Oral memory gives rise to history. We are not told when the Lindsay family wrote down their benign memory that Cubadgee, a century ago, planned to set up a cattle station in his homeland. That invidious scuttlebutt also gives rise to history is to be seen in Jones’s breast-beating about the toas (way-markers) bought from a Lutheran missionary by the South Australian Museum in 1907. For various reasons, ostensibly to do with professional doubt, perhaps more because false accusation sticks, Jones has accepted George Aiston’s xenophobic claim made just before the outbreak of World War II that the toas were a hoax by the German missionaries at Kalilpaninna: ‘the German teachers there … are as cunning as rats. The great Toa hoax was got up by one of the teachers … he suggested the designs and supervised the making of those toas – a thing totally unknown to any of the tribesmen in this country.’ Aiston here actually contradicted what he had written fifteen years before: ‘Sometimes, if it is intended to convey a more lasting notice of the direction taken, a kirra or boomerang is stuck firmly into the ground and is sloped in the direction that the party has travelled. This is especially used if they have departed from the usual track.’ Thirty of the museum’s toas have the form of a boomerang.

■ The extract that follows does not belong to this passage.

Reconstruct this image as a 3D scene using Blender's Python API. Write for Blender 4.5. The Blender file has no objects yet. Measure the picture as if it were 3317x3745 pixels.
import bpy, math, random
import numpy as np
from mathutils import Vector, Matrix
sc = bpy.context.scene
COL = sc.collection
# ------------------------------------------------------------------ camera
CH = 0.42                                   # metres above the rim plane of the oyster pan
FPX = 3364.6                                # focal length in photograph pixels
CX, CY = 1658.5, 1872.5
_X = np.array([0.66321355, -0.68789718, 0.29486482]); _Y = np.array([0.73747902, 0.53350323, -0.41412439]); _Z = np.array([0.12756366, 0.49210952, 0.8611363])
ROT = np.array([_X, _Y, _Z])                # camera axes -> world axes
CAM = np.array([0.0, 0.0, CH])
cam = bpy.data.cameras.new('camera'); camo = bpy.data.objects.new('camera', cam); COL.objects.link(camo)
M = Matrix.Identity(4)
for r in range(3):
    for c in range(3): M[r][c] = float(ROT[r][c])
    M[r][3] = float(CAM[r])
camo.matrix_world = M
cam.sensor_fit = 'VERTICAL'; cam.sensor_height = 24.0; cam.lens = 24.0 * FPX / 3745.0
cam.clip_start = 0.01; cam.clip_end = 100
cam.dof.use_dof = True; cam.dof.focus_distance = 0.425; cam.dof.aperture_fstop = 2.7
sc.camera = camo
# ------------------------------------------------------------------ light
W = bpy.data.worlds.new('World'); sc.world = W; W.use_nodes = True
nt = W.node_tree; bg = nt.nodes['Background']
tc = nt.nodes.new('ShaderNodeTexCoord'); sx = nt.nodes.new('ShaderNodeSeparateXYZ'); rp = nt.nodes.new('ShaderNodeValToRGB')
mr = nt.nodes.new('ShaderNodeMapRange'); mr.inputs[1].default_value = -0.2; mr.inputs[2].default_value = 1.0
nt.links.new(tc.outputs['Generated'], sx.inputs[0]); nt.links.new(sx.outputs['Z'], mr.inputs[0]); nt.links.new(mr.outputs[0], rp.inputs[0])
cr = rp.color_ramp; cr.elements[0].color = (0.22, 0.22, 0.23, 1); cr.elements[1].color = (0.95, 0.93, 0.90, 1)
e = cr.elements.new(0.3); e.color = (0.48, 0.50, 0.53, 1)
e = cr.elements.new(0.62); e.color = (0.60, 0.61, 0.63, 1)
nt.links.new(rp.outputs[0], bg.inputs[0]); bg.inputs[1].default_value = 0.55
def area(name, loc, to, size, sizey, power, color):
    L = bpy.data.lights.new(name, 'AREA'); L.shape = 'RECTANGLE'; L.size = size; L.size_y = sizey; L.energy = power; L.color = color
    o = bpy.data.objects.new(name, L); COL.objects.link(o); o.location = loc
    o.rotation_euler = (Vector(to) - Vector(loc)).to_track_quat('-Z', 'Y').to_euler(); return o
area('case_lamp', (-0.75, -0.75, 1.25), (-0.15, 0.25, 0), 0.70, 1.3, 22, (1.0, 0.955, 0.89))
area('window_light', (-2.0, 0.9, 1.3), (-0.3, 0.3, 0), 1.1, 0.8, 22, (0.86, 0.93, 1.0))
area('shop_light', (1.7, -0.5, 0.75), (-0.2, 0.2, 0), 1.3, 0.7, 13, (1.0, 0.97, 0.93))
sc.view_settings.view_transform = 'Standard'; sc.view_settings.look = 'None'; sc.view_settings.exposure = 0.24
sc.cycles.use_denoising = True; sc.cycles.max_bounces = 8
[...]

It seems fairly clear to me that the background to Aiston’s slur was a garbled memory of the wholesale restoration of the toas by the South Australian Museum in the years before 1914. When the toas were first unpacked, many of them were found to be damaged. To aid the work or restoration, the curator borrowed the miniature drawings that the mission teacher Harry Hillier had made for Reuther (who wanted to publish a book about his entire collection, of which the toas comprised one third). Jones’s personal involvement in the story, through his work at the museum, may explain his conscientious, though curiously blind, endorsement of Aiston. The best aspect of this excellent book is the piquant imagery. Leitmotifs of red ochre and blood, flashing axes and chattering shields, circle and reflection, cross between the stories like so many signals. Memorable images do the main work of bringing forward the book’s underlying themes. Examples are the shield that ‘emerged from the darkness of its Point Malcolm cave only to enter the ethnographic cavern of the museum’; the private letter with the description of ‘an incident’ in a frontier camp ‘crossed through in heavy ink’. The circle in one context is the metaphor for a spearing; when ‘Bennett and his fellows were unaware that his compromising excursions had caused their rope circle to be regarded as a target, rather than a boundary’. In a later chapter, the circle is recalled and complicated by its power in Arrernte culture: ‘The rings of these circles contain and radiate sacred essence, the locus of “country” and home.’
The book moves from rust to ochre, so reversing the title (which initially had for me unfortunate overtones of Ruskin’s arch Sesame and Lilies [1865]). The book’s final photograph and closing paragraph, culminating in a tour of the red ochre trail to Parachilna, picture the ancestral blood staining the site of the mine. ‘Arriving, the profound calm of this scene seems to deny history, the fabric torn since those first encounters between ochre parties and Europeans, almost 150 years ago. The Aboriginal memories of Pukardu stretch back further than that … into the deep history of many generations.’ In the last chapters, the leitmotifs have moved from settler to indigenous memory, and from the accident of time into eternal symbolism. Jones’s nine stories have become one story.